Thailand: Progress seen towards digital transformation
THAILAND is emerging as a fast-growing market for the adoption of digital technology by the country’s organisations and enterprises, a research company says.
IDC expects that the performance of Thai organisations and enterprises will be measured by what it calls digital determination over the coming years.
Jim Chin, the head of operations at IDC Thailand, said that most organisations and enterprises in the country still spend much more on hardware devices such as mobile phones, personal computers, storage items, and notebooks, with such items collectively accounting for 60-65 per cent of their total spending on information technology (IT).
Their counterparts in Singapore spend much more on services, disruptive technology and for the adoption of new technology to support their business with high performance. This also helps them to create new experiences for their customers.

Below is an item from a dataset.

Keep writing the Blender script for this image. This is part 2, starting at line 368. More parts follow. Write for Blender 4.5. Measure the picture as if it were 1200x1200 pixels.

The countries in the Asian region that stand at the same level include Malaysia and Indonesia.
Singapore was able to reach its level of digital determination as organisations in the city state spend much more to adopt disruptive technology to support their businesses, such as for payment systems, data modernisation, and on platforms for digital lending and marketing.
However, IDC believes that organisations and enterprises in Thailand will reach that status of digital determination over the next few years.
Chin said that digital transformation is creating new digital economies in the areas of the auto passengers, the microgram economy, the last-mile economy and open-banking economy.
IDC has found that 36.8 per cent of organisations and enterprises in Thailand are digitally determined. These companies include Mitr Phol group, CIMB Thai, Ananda Development PCl, and SCB Abacus. They have integrated continuous enterprise-wide digital transformation innovation with operations and with the customer experience.
Some 10.5 per cent of companies have an enterprise strategy for the use of digital transformation (DX) to transform markets and customers by creating new business models and products as well as services.
Chin said the main components – making up a blueprint – for organisations and enterprises to drive their traditional enterprises to achieve digital transformation are a digital native enterprise driven by customer-centric needs and an empowered workforce; innovation that takes place much faster than at traditional business; more efficient operations, new revenue streams and customers loyalty through use of the technology and data; and embracing risk taking for the sake of continuous learning and adaptation.
Forces at work
Chin said that the main types of disruptive technology to drive digital determination include artificial intelligence (AI), blockchain, machine learning, the Internet of Thing (IoT) and robotics.
Meanwhile, Kunal Jha, the regional director for Asean at Silverpeak, said that technology trends that will build the next generation of enterprises are the cloud, the Internet of Things, Big Data, artificial intelligence and machine learning.